@oscardelaborbol / SinEmbargo.MX

    Existen muchos enunciados que conforman la cosmovisión de nuestro tiempo, una serie de verdades encapsuladas en frases que repetimos o escuchamos cotidianamente y que nos parecen verdaderas. Algunos ejemplos son: “La democracia es la mejor forma de Gobierno aunque las democracias que hoy existen son muy imperfectas”, “las circunstancias condicionan la vida de los individuos, aunque no son determinantes”, “los seres humanos son históricos”... El repertorio es vastísimo. Son frases, me atrevo a decirlo, que todos repetimos como pericos y rara vez nos detenemos a pensar lo que realmente significan.
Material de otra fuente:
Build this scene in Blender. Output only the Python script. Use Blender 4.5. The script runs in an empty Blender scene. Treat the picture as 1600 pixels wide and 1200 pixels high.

    Hoy quisiera detenerme en una cuya elucidación puede ayudarnos a entender mejor lo que está ocurriendo en nuestros días: “Los seres humanos son históricos”. Esta afirmación que arranca de la filosofía de Hegel no se refiere a la característica superficial de que seamos los únicos animales que tenemos historia -los demás repiten a lo largo del tiempo las prácticas que afianzaron su supervivencia como especie-, sino a algo más profundo: al hecho que historizamos el mundo, pero, una vez más, no por el simple hecho de que lo cambiemos, sino porque cambian nuestras maneras de apreciarlo, de percibirlo, de verlo...

    Unos ejemplos pueden darle tangibilidad al oscuro verbo “historizar”: todo el mundo sabe que Van Gogh y Gauguin no fueron apreciados en su época y que hoy, en cambio, cualquiera de sus obras alcanzan precios superiores a los 100 millones de dólares. Sin embargo, no nos detenemos a entender este cambio, pues lo que ha ocurrido es que los contemporáneos de estos pintores al ver sus obras veían unos monos mal delineados y además con un colorido estridente que atentaba contra el buen gusto de la época (recuerdo la carta de un marchante regañando a Gauguin por pintar de color naranja a un crucificado). Lo que veían los contemporáneos eran pinturas malas. Esas pinturas hoy las vemos como cuadros maravillosos, hemos aprendido a semi cerrar los ojos para filtrar la luz y que lo que parecen simples manchones se vuelvan el contorno de figuras; nuestras pupilas se han educado y vemos en Van Gogh al pintor que pinta el viento, un viento que dobla los trigales, y a Gauguin como uno de los precursores del fauvismo. Hoy sus pinturas nos parecen magníficas.

    Pondré otro ejemplo que quizás nos sacude más hoy: cuando yo era niño había una frase que cimentaba al sentido común de entonces: “no seas payaso”. Esa frase me la decía mi madre cuando me rehusaba a comer la sopa porque estaba caliente: No seas payaso. Sóplale. Me la decían mis compañeros en la primaria cuando, en el recreo, pasaban corriendo y me empujaban haciéndome caer: No seas payaso. Levántate. Me la decían todas las personas y yo no solo dejé de ser payaso, sino que veía un mundo amable, terso y solo cuando las cosas se pasaban de la raya, entonces sí, no era cuestión de no ser payaso sino de defenderme, de reclamar, de exigir una reparación.

    Hoy, el mundo ha dejado de ser terso y amable y ante la más insignificante inconveniencia surge el reclamo, la idea que hemos sufrido un atentado al respeto que nos merecemos como personas. No me interesa criticar esta época, ni la que viví en la infancia, sino aprovechar el ejemplo para entender cómo es que somos seres históricos. Porque así como los contemporáneos de Van Gogh y Gauguin veían en sus obras cuadros muy malos que ahora se han vuelto celebérrimos, así lo que antes era visto y vivido como una payasada hoy es motivo de respuestas muy serias que involucran un cambio de mentalidad, un cambio no sólo en la mirada sino en el mundo. Esto es lo que implica que seamos seres históricos.